Diese Grundstruktur des No, bei der eine Figur zwischen der
Wirklichkeit und dem Raum außerhalb der Wirklichkeit hin und her
pendelt, schwebt mir für die Erfahrung meiner Oper vor. Anders
ausgedrückt, durch das Erleben einer in der Sphäre des Außerordentlichen
angesiedelten Geschichte, genannt „Oper“, könnte das Publikum eine
tiefe Erfahrung machen, die in unserem Alltag in Vergessenheit geraten
ist. Musik ist die klangliche Brücke, die diese und jene andere Welt
verbindet – Träume und Realität. Musik zu hören könnte bedeuten, den
Klangtunnel dieser Brücke zu betreten, und meine Aufgabe als Komponist
könnte sein, eine Hashigakari aus Tönen zu schaffen.
Marcel Beyers Libretto zu Erdbeben. Träume basiert auf dem klassischen Meisterwerk Das Erdbeben in Chili von
Kleist, in dem es um ein Kind geht, dessen Eltern ermordet wurden. Es
wächst bei Stiefeltern auf und begibt sich auf eine Reise, um seine
wahren Eltern zu finden. Es fragt sich: „Wo sind meine richtigen Eltern?
Wer bin ich?“. Das Libretto lässt die Interpretation zu, dass das Kind
unter einer Sprachentwicklungsstörung leidet. Die Oper Erdbeben. Träume
ist die klangliche und visuelle Reise des Kindes, die auch ein
Initiationsritual darstellt: Das Kind bereitet sich auf das
Erwachsensein vor, indem es die Initiation durchlebt. Der Weg ist alles
andere als sicher, Gewalt lauert in der Natur (Erdbeben und Tsunami) und
in menschlichem Massenverhalten. Auf der anderen Seite gibt es die
Liebesgeschichte seiner Eltern, gibt es menschliche Solidarität. Die
Reise führt zur erschreckenden, tief im menschlichen Herzen verborgen
Bereitschaft zu Massengewalt, zur grausamen Unerbittlichkeit der Natur
und gleichzeitig zu deren heilender Kraft und Schönheit.

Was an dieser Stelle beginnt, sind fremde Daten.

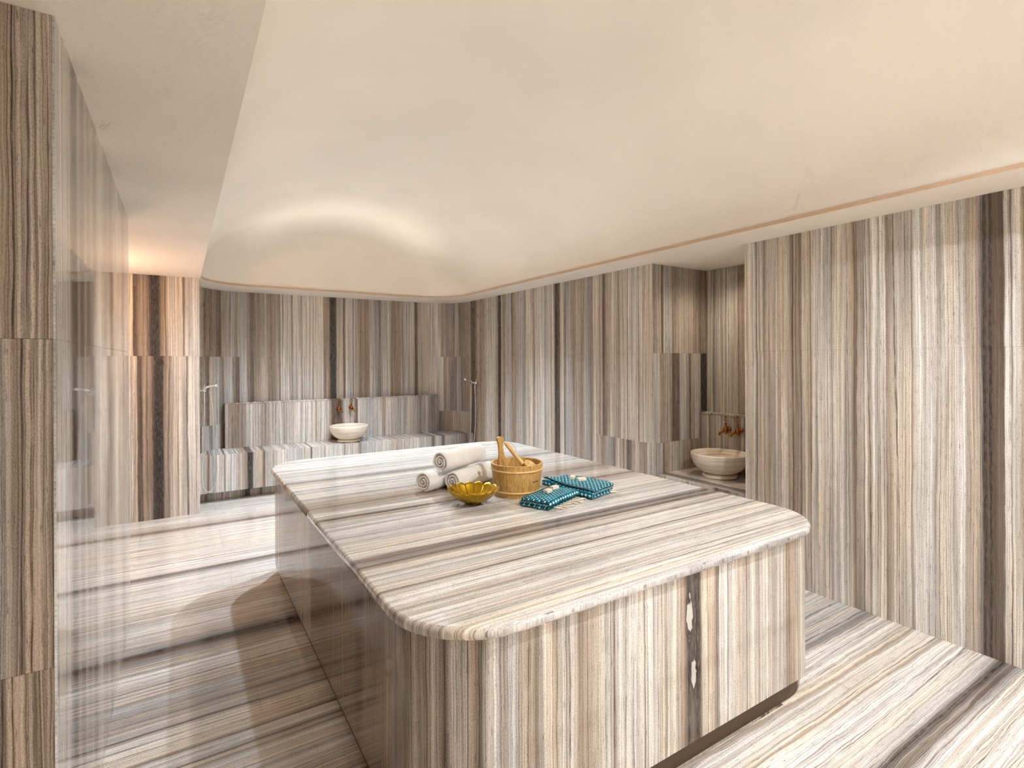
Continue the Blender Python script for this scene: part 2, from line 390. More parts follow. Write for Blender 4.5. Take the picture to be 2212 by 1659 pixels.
STRIPES['PB'] = '''0.1636,0.361,0.283,0.22 0.1639,0.15,0.109,0.082 0.2466,0.361,0.283,0.22 0.4275,0.15,0.109,0.082 0.6603,0.15,0.109,0.082 0.944,0.361,0.283,0.22 0.9683,0.361,0.283,0.22 0.9811,0.15,0.109,0.082 0.9939,0.361,0.283,0.22 0.9993,0.361,0.283,0.22 1.1798,0.361,0.283,0.22 1.196,0.15,0.109,0.082 1.2168,0.15,0.109,0.082 1.2358,0.15,0.109,0.082 1.3712,0.15,0.109,0.082 1.3926,0.15,0.109,0.082 1.4138,0.15,0.109,0.082 1.5087,0.15,0.109,0.082 1.67,0.15,0.109,0.082 1.67,0.15,0.109,0.082 1.6759,0.361,0.283,0.22 1.6817,0.15,0.109,0.082 1.6932,0.15,0.109,0.082 1.8248,0.15,0.109,0.082 1.8248,0.15,0.109,0.082 1.83,0.361,0.283,0.22 1.8352,0.15,0.109,0.082 1.9347,0.15,0.109,0.082 1.9853,0.15,0.109,0.082 1.9908,0.15,0.109,0.082 1.9963,0.15,0.109,0.082 1.9999,0.15,0.109,0.082 2.0444,0.034,0.027,0.024 2.0957,0.034,0.027,0.024 2.1205,0.15,0.109,0.082 2.1448,0.15,0.109,0.082 2.2072,0.15,0.109,0.082 2.3084,0.15,0.109,0.082 2.4841,0.361,0.283,0.22 2.5459,0.361,0.283,0.22 2.578,0.533,0.462,0.392 2.6065,0.361,0.283,0.22 2.6451,0.533,0.462,0.392 2.6566,0.424,0.348,0.282 2.6601,0.15,0.109,0.082 2.6637,0.354,0.277,0.215 2.6806,0.15,0.109,0.082 2.7032,0.533,0.462,0.392 2.7452,0.533,0.462,0.392 2.7474,0.15,0.109,0.082 2.7495,0.499,0.426,0.357 2.7583,0.361,0.283,0.22 2.7825,0.175,0.13,0.099 2.7858,0.15,0.109,0.082 2.7891,0.264,0.215,0.175 2.7969,0.533,0.462,0.392 2.8253,0.708,0.665,0.61 2.837,0.515,0.497,0.479 2.8405,0.485,0.455,0.428 2.8429,0.15,0.109,0.082 2.8453,0.444,0.398,0.359 2.855,0.361,0.283,0.22 2.8673,0.515,0.497,0.479 2.9,0.515,0.497,0.479 2.9101,0.533,0.462,0.392 2.9689,0.361,0.283,0.22 2.9732,0.342,0.279,0.23 2.976,0.15,0.109,0.082 2.9789,0.316,0.274,0.244 2.9831,0.296,0.27,0.254 3.0046,0.708,0.665,0.61 3.0265,0.533,0.462,0.392 3.0486,0.533,0.462,0.392 3.0711,0.708,0.665,0.61 3.0786,0.621,0.564,0.501 3.0824,0.361,0.283,0.22 3.0862,0.533,0.462,0.392 3.1092,0.708,0.665,0.61 3.1326,0.361,0.283,0.22 3.1642,0.361,0.283,0.22 3.213,0.533,0.462,0.392 3.2138,0.539,0.468,0.397 3.2171,0.361,0.283,0.22 3.2204,0.583,0.512,0.438 3.2379,0.701,0.631,0.546 3.2717,0.708,0.665,0.61 3.276,0.15,0.109,0.082 3.2802,0.535,0.475,0.416 3.2889,0.361,0.283,0.22 3.3106,0.708,0.665,0.61 3.3957,0.708,0.665,0.61 3.4319,0.708,0.665,0.61 3.4376,0.15,0.109,0.082 3.4432,0.708,0.665,0.61 3.4517,0.708,0.665,0.61 3.5096,0.708,0.665,0.61 3.5493,0.533,0.462,0.392 3.5644,0.708,0.665,0.61 3.5898,0.708,0.665,0.61 3.6105,0.533,0.462,0.392 3.6418,0.361,0.283,0.22 3.6684,0.034,0.027,0.024 3.6899,0.15,0.109,0.082 3.7172,0.034,0.027,0.024 3.7393,0.15,0.109,0.082 3.756,0.701,0.631,0.546 3.8187,0.533,0.462,0.392 3.842,0.15,0.109,0.082 3.8561,0.708,0.665,0.61 3.9504,0.708,0.665,0.61 4.0261,0.533,0.462,0.392 4.0326,0.361,0.283,0.22 4.0391,0.65,0.597,0.537 4.0455,0.708,0.665,0.61 4.1182,0.533,0.462,0.392 4.1727,0.708,0.665,0.61 4.2286,0.515,0.497,0.479 4.286,0.515,0.497,0.479 4.3168,0.435,0.385,0.344 4.3227,0.15,0.109,0.082 4.3286,0.404,0.343,0.292 4.345,0.361,0.283,0.22 4.4241,0.533,0.462,0.392 4.5178,0.708,0.665,0.61'''
STRIPES['PT'] = '''1.341,0.708,0.665,0.61 1.352,0.701,0.631,0.546 1.381,0.708,0.665,0.61 1.421,0.533,0.462,0.392 1.456,0.708,0.665,0.61 1.501,0.708,0.665,0.61 1.533,0.515,0.497,0.479 1.562,0.533,0.462,0.392 1.587,0.708,0.665,0.61 1.641,0.708,0.665,0.61 1.69,0.708,0.665,0.61 1.703,0.15,0.109,0.082 1.714,0.708,0.665,0.61 1.749,0.708,0.665,0.61 1.829,0.708,0.665,0.61 1.849,0.533,0.462,0.392 1.869,0.533,0.462,0.392 1.898,0.708,0.665,0.61 1.92,0.533,0.462,0.392 1.942,0.15,0.109,0.082 1.974,0.296,0.27,0.254 2.007,0.15,0.109,0.082 2.031,0.296,0.27,0.254 2.055,0.708,0.665,0.61 2.16,0.708,0.665,0.61 2.331,0.708,0.665,0.61 2.5,0.708,0.665,0.61 2.582,0.533,0.462,0.392 2.613,0.15,0.109,0.082 2.645,0.533,0.462,0.392 2.704,0.708,0.665,0.61 2.787,0.533,0.462,0.392 2.866,0.361,0.283,0.22 2.962,0.533,0.462,0.392 3.135,0.708,0.665,0.61 3.434,0.708,0.665,0.61 3.519,0.296,0.27,0.254 3.608,0.708,0.665,0.61 4.178,0.708,0.665,0.61 4.384,0.708,0.665,0.61'''
STRIPES['FL'] = '''2.33,0.708,0.665,0.61 2.36,0.708,0.665,0.61 2.379,0.15,0.109,0.082 2.393,0.708,0.665,0.61 2.453,0.708,0.665,0.61 2.468,0.15,0.109,0.082 2.498,0.701,0.631,0.546 2.644,0.708,0.665,0.61 2.658,0.15,0.109,0.082 2.672,0.515,0.497,0.479 2.735,0.533,0.462,0.392 2.771,0.296,0.27,0.254 2.809,0.533,0.462,0.392 2.887,0.515,0.497,0.479 2.969,0.533,0.462,0.392 3.15,0.708,0.665,0.61 3.248,0.533,0.462,0.392 3.3,0.296,0.27,0.254 3.348,0.15,0.109,0.082 3.397,0.034,0.027,0.024 3.436,0.296,0.27,0.254 3.494,0.533,0.462,0.392 3.713,0.708,0.665,0.61 3.85,0.533,0.462,0.392 4.098,0.708,0.665,0.61 4.455,0.708,0.665,0.61 4.534,0.296,0.27,0.254 4.585,0.15,0.109,0.082 4.637,0.708,0.665,0.61 4.711,0.708,0.665,0.61 5.124,0.701,0.631,0.546 5.602,0.708,0.665,0.61 5.695,0.533,0.462,0.392 5.759,0.15,0.109,0.082 5.842,0.533,0.462,0.392 6.031,0.708,0.665,0.61 6.617,0.708,0.665,0.61'''
STRIPES['FR'] = '''0.654,0.708,0.665,0.61 0.659,0.701,0.631,0.546 0.678,0.708,0.665,0.61 0.717,0.791,0.761,0.716 0.747,0.708,0.665,0.61 0.754,0.533,0.462,0.392 0.764,0.708,0.665,0.61 0.799,0.791,0.761,0.716 0.848,0.708,0.665,0.61 0.866,0.515,0.497,0.479 0.884,0.296,0.27,0.254 0.9,0.15,0.109,0.082 0.917,0.296,0.27,0.254 0.936,0.034,0.027,0.024 0.952,0.296,0.27,0.254 0.971,0.515,0.497,0.479 1.018,0.708,0.665,0.61 1.083,0.708,0.665,0.61 1.13,0.791,0.761,0.716 1.18,0.708,0.665,0.61 1.192,0.361,0.283,0.22 1.205,0.701,0.631,0.546 1.242,0.708,0.665,0.61 1.315,0.708,0.665,0.61 1.329,0.361,0.283,0.22 1.343,0.701,0.631,0.546 1.384,0.708,0.665,0.61 1.446,0.708,0.665,0.61 1.497,0.708,0.665,0.61 1.53,0.296,0.27,0.254 1.605,0.515,0.497,0.479 1.74,0.515,0.497,0.479 1.839,0.708,0.665,0.61'''
STRIPES['BN'] = '''0.212,0.515,0.497,0.479 0.247,0.361,0.283,0.22 0.26,0.15,0.109,0.082 0.278,0.533,0.462,0.392 0.291,0.515,0.497,0.479 0.322,0.515,0.497,0.479 0.336,0.708,0.665,0.61 0.399,0.708,0.665,0.61 0.408,0.15,0.109,0.082 0.421,0.708,0.665,0.61 0.527,0.708,0.665,0.61 0.578,0.533,0.462,0.392 0.629,0.361,0.283,0.22 0.648,0.034,0.027,0.024 0.691,0.034,0.027,0.024 0.71,0.533,0.462,0.392 0.773,0.533,0.462,0.392 0.797,0.361,0.283,0.22 0.816,0.15,0.109,0.082 0.836,0.515,0.497,0.479 0.91,0.515,0.497,0.479 0.96,0.708,0.665,0.61 1.06,0.708,0.665,0.61 1.215,0.515,0.497,0.479 1.31,0.701,0.631,0.546 1.331,0.15,0.109,0.082 1.352,0.708,0.665,0.61 1.482,0.708,0.665,0.61 1.493,0.361,0.283,0.22 1.509,0.708,0.665,0.61 1.704,0.708,0.665,0.61 1.733,0.361,0.283,0.22 1.761,0.708,0.665,0.61 1.906,0.533,0.462,0.392 1.924,0.15,0.109,0.082 1.941,0.515,0.497,0.479 2.054,0.515,0.497,0.479 2.236,0.708,0.665,0.61 2.424,0.533,0.462,0.392 2.683,0.708,0.665,0.61 2.884,0.515,0.497,0.479 2.932,0.15,0.109,0.082 2.967,0.708,0.665,0.61 3.022,0.515,0.497,0.479 3.071,0.15,0.109,0.082 3.113,0.515,0.497,0.479 3.379,0.296,0.27,0.254 3.452,0.15,0.109,0.082'''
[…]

Meine Kompositionsweise basiert stets darauf, einen bestimmten Klang in
seiner ganzen Tiefe wahrzunehmen, sich in diesen Klang hineinzubegeben
und seinen inneren Klängen zu lauschen. In meiner Oper kann man die
Verwandlung eines dieser inneren Klänge verfolgen. Sein Verlauf hat die
Gestalt eines Klangtunnels, der während seiner Veränderung verschiedene
kaleidoskopartige Aspekte offenbart. In diesem Tunnel leben Monster, und
es gibt Fallgruben aus Stille. Verschiedene Stimmen klingen fort, und
der Chor drückt die Welt des kollektiven Unbewussten aus. Ich wünsche
mir, dass das Publikum sich mit auf diese klangliche Initiationsreise
begibt, in diesen Klangtunnel, gemeinsam mit dem Kind, das nicht
sprechen kann – und dass es die Hashigakari des Klanges überquert, wo
die Figuren zwischen Träumen und Wirklichkeit pendeln.